## YOUR INSTRUCTIONS
Emit the entire listing verbatim.
:: INFORMATION PROVIDED ::
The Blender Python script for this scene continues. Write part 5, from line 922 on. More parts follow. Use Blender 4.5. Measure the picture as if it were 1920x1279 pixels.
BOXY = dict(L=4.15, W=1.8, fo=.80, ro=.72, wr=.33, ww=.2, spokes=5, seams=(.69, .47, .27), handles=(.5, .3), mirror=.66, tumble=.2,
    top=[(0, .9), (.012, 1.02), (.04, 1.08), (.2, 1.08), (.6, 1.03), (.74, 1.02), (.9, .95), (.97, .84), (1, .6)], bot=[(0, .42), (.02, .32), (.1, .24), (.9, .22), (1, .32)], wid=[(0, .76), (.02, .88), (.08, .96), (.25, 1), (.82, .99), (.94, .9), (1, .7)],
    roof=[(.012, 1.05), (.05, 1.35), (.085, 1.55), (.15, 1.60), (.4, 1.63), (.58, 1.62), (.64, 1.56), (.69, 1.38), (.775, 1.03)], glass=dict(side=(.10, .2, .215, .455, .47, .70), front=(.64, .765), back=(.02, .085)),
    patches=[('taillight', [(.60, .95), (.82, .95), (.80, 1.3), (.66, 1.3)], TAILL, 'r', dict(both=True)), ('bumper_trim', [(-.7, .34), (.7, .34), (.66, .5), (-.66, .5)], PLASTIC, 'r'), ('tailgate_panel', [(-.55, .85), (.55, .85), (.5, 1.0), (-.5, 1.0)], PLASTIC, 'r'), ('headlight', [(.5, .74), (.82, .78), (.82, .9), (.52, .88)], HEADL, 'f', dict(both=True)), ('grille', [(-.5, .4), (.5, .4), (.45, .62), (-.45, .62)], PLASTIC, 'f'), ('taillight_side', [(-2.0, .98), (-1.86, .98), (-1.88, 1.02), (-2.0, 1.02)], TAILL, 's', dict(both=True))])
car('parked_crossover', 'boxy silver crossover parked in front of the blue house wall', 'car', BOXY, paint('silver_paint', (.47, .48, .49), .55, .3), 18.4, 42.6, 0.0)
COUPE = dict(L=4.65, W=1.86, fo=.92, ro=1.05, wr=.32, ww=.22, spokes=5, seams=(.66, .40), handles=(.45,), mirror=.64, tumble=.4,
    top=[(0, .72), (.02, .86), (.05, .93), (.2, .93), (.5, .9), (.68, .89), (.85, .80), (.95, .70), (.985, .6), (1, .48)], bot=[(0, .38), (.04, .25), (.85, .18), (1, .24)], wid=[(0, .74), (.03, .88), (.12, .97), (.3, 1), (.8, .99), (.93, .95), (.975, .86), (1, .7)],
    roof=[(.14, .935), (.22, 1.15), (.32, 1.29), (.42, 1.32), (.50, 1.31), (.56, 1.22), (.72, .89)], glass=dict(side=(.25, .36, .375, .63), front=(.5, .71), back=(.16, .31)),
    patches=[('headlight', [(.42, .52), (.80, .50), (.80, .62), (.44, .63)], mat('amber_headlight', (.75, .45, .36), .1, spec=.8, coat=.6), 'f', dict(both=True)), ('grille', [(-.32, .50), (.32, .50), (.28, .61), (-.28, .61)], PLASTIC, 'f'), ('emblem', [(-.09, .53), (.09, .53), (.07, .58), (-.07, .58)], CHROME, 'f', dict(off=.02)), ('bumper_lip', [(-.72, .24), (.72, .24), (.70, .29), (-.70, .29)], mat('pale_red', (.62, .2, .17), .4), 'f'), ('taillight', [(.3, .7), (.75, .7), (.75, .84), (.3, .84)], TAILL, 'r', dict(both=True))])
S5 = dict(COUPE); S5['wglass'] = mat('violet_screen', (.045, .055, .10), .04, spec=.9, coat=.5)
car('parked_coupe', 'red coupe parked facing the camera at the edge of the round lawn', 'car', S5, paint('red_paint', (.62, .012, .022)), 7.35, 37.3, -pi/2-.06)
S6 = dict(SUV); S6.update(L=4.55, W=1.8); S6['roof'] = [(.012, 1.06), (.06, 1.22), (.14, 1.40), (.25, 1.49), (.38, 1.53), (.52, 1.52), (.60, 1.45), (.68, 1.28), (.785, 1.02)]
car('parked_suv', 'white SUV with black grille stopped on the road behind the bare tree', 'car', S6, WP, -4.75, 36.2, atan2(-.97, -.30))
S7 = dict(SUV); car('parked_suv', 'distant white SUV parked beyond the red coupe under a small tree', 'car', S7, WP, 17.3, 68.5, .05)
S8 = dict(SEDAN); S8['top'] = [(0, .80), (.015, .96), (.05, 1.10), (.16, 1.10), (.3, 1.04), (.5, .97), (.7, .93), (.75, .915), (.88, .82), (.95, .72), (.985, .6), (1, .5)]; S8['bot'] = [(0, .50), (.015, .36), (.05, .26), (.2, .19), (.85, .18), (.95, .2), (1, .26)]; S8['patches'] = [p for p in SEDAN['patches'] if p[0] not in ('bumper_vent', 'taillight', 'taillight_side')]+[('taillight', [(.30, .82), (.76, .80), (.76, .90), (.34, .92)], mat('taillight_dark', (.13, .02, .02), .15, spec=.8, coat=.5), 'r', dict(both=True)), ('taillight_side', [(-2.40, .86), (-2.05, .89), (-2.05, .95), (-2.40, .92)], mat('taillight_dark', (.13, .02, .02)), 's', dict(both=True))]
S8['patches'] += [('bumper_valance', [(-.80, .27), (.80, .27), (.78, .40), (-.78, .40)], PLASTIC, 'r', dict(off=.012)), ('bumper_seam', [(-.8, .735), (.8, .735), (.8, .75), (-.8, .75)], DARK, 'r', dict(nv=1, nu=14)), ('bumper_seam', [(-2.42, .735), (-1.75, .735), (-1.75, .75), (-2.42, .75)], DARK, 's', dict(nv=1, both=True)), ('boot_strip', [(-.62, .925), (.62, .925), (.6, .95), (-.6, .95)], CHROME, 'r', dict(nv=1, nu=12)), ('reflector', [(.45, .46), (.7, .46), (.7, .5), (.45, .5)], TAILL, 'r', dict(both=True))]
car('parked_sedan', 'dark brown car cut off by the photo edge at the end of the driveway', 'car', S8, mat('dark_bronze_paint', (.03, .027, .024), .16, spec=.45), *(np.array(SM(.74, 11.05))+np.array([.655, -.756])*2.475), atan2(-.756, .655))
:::
## WORKED SOLUTION
The Blender Python script for this scene continues. Write part 5, from line 922 on. More parts follow. Use Blender 4.5. Measure the picture as if it were 1920x1279 pixels.
BOXY = dict(L=4.15, W=1.8, fo=.80, ro=.72, wr=.33, ww=.2, spokes=5, seams=(.69, .47, .27), handles=(.5, .3), mirror=.66, tumble=.2,
    top=[(0, .9), (.012, 1.02), (.04, 1.08), (.2, 1.08), (.6, 1.03), (.74, 1.02), (.9, .95), (.97, .84), (1, .6)], bot=[(0, .42), (.02, .32), (.1, .24), (.9, .22), (1, .32)], wid=[(0, .76), (.02, .88), (.08, .96), (.25, 1), (.82, .99), (.94, .9), (1, .7)],
    roof=[(.012, 1.05), (.05, 1.35), (.085, 1.55), (.15, 1.60), (.4, 1.63), (.58, 1.62), (.64, 1.56), (.69, 1.38), (.775, 1.03)], glass=dict(side=(.10, .2, .215, .455, .47, .70), front=(.64, .765), back=(.02, .085)),
    patches=[('taillight', [(.60, .95), (.82, .95), (.80, 1.3), (.66, 1.3)], TAILL, 'r', dict(both=True)), ('bumper_trim', [(-.7, .34), (.7, .34), (.66, .5), (-.66, .5)], PLASTIC, 'r'), ('tailgate_panel', [(-.55, .85), (.55, .85), (.5, 1.0), (-.5, 1.0)], PLASTIC, 'r'), ('headlight', [(.5, .74), (.82, .78), (.82, .9), (.52, .88)], HEADL, 'f', dict(both=True)), ('grille', [(-.5, .4), (.5, .4), (.45, .62), (-.45, .62)], PLASTIC, 'f'), ('taillight_side', [(-2.0, .98), (-1.86, .98), (-1.88, 1.02), (-2.0, 1.02)], TAILL, 's', dict(both=True))])
car('parked_crossover', 'boxy silver crossover parked in front of the blue house wall', 'car', BOXY, paint('silver_paint', (.47, .48, .49), .55, .3), 18.4, 42.6, 0.0)
COUPE = dict(L=4.65, W=1.86, fo=.92, ro=1.05, wr=.32, ww=.22, spokes=5, seams=(.66, .40), handles=(.45,), mirror=.64, tumble=.4,
    top=[(0, .72), (.02, .86), (.05, .93), (.2, .93), (.5, .9), (.68, .89), (.85, .80), (.95, .70), (.985, .6), (1, .48)], bot=[(0, .38), (.04, .25), (.85, .18), (1, .24)], wid=[(0, .74), (.03, .88), (.12, .97), (.3, 1), (.8, .99), (.93, .95), (.975, .86), (1, .7)],
    roof=[(.14, .935), (.22, 1.15), (.32, 1.29), (.42, 1.32), (.50, 1.31), (.56, 1.22), (.72, .89)], glass=dict(side=(.25, .36, .375, .63), front=(.5, .71), back=(.16, .31)),
    patches=[('headlight', [(.42, .52), (.80, .50), (.80, .62), (.44, .63)], mat('amber_headlight', (.75, .45, .36), .1, spec=.8, coat=.6), 'f', dict(both=True)), ('grille', [(-.32, .50), (.32, .50), (.28, .61), (-.28, .61)], PLASTIC, 'f'), ('emblem', [(-.09, .53), (.09, .53), (.07, .58), (-.07, .58)], CHROME, 'f', dict(off=.02)), ('bumper_lip', [(-.72, .24), (.72, .24), (.70, .29), (-.70, .29)], mat('pale_red', (.62, .2, .17), .4), 'f'), ('taillight', [(.3, .7), (.75, .7), (.75, .84), (.3, .84)], TAILL, 'r', dict(both=True))])
S5 = dict(COUPE); S5['wglass'] = mat('violet_screen', (.045, .055, .10), .04, spec=.9, coat=.5)
car('parked_coupe', 'red coupe parked facing the camera at the edge of the round lawn', 'car', S5, paint('red_paint', (.62, .012, .022)), 7.35, 37.3, -pi/2-.06)
S6 = dict(SUV); S6.update(L=4.55, W=1.8); S6['roof'] = [(.012, 1.06), (.06, 1.22), (.14, 1.40), (.25, 1.49), (.38, 1.53), (.52, 1.52), (.60, 1.45), (.68, 1.28), (.785, 1.02)]
car('parked_suv', 'white SUV with black grille stopped on the road behind the bare tree', 'car', S6, WP, -4.75, 36.2, atan2(-.97, -.30))
S7 = dict(SUV); car('parked_suv', 'distant white SUV parked beyond the red coupe under a small tree', 'car', S7, WP, 17.3, 68.5, .05)
S8 = dict(SEDAN); S8['top'] = [(0, .80), (.015, .96), (.05, 1.10), (.16, 1.10), (.3, 1.04), (.5, .97), (.7, .93), (.75, .915), (.88, .82), (.95, .72), (.985, .6), (1, .5)]; S8['bot'] = [(0, .50), (.015, .36), (.05, .26), (.2, .19), (.85, .18), (.95, .2), (1, .26)]; S8['patches'] = [p for p in SEDAN['patches'] if p[0] not in ('bumper_vent', 'taillight', 'taillight_side')]+[('taillight', [(.30, .82), (.76, .80), (.76, .90), (.34, .92)], mat('taillight_dark', (.13, .02, .02), .15, spec=.8, coat=.5), 'r', dict(both=True)), ('taillight_side', [(-2.40, .86), (-2.05, .89), (-2.05, .95), (-2.40, .92)], mat('taillight_dark', (.13, .02, .02)), 's', dict(both=True))]
S8['patches'] += [('bumper_valance', [(-.80, .27), (.80, .27), (.78, .40), (-.78, .40)], PLASTIC, 'r', dict(off=.012)), ('bumper_seam', [(-.8, .735), (.8, .735), (.8, .75), (-.8, .75)], DARK, 'r', dict(nv=1, nu=14)), ('bumper_seam', [(-2.42, .735), (-1.75, .735), (-1.75, .75), (-2.42, .75)], DARK, 's', dict(nv=1, both=True)), ('boot_strip', [(-.62, .925), (.62, .925), (.6, .95), (-.6, .95)], CHROME, 'r', dict(nv=1, nu=12)), ('reflector', [(.45, .46), (.7, .46), (.7, .5), (.45, .5)], TAILL, 'r', dict(both=True))]
car('parked_sedan', 'dark brown car cut off by the photo edge at the end of the driveway', 'car', S8, mat('dark_bronze_paint', (.03, .027, .024), .16, spec=.45), *(np.array(SM(.74, 11.05))+np.array([.655, -.756])*2.475), atan2(-.756, .655))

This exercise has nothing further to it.